St Michael knows how to situate himself in earthly battles, given that he sees them from on high. He considers things, as far as a creature, even a perfect one, can, from the point of view of God. Discernment requires that I give up my preconceived ideas to reconsider things in God’s light. The name Michael means, ‘Who is like God?’ It implies relativisation of my stature. God, of course, remains unfathomable and sublime; but he has been pleased to leave, by grace, intelligible traces of his being, his plan, his will. It is noteworthy that Daniel evokes those ‘whose names are written in the book.’ What he refers to is not so much a list of pre-bookings as the terms of an election open, in principle, to all. What is beatitude, if not knowing what pleases God in order, thereupon, to follow his will with an undivided heart? 

 ‘The learned will shine as brightly as the vault of heaven’, we have read. The prophet links this brilliance to erudition, the knowledge of Scripture. His observation is related to what Jesus says: ‘Heaven and earth will pass away, but my words will not pass away.’ If we wish to live faithfully in the midst of present anguish, we must first of all know, understand, and embody the words of the Lord, taking them as the measure of our life, being wary of those who would reduce them to our measure of ants, blind ants, often enough. Christ does not change. He is the same yesterday, today, and for ever. The renewal of the Church, and through her of the world, comes about not by adapting his words to circumstances, but by letting our circumstances be convicted by them. Monks have always known this. It is this confidence in the Good News that invests the monastic charism with joyful freshness in each epoch of true flourishing, whereas decadence, boring and murmurous, occurs as a function of resignation to non-sense, as capitulation to the world. 

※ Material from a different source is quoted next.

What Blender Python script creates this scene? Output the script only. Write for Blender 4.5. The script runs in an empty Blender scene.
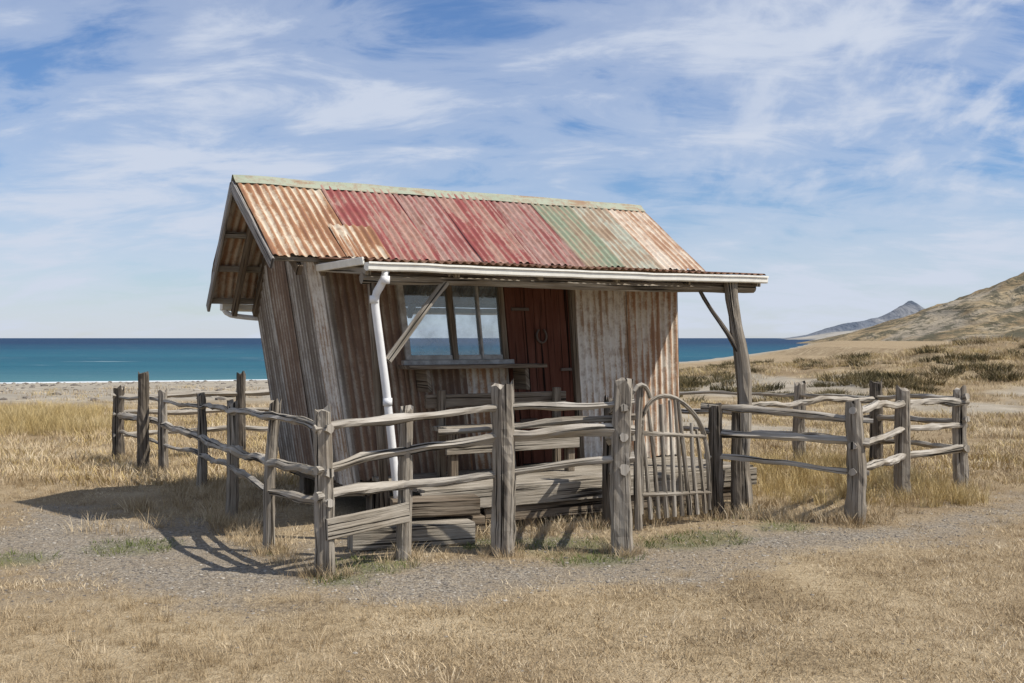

The eschatological perspective of these last weeks of the liturgical year is not intended to frighten us, but to give us direction. The Church restates that history unfolds towards a goal. Anchored in the Lord’s words, tending towards his promises, we have nothing to fear. We can be bearers of peace and hope to a hopeless, fretful world. At the sound of the last trumpet we shall rejoice, for it will announce the definitive victory over death of a life already burgeoning. May we collaborate with this victory in all our trials, with all our strength. Amen. 

Le Mont-Saint-Michel par un temps calme, image d’harmonie restaurée et gage des promesses futures.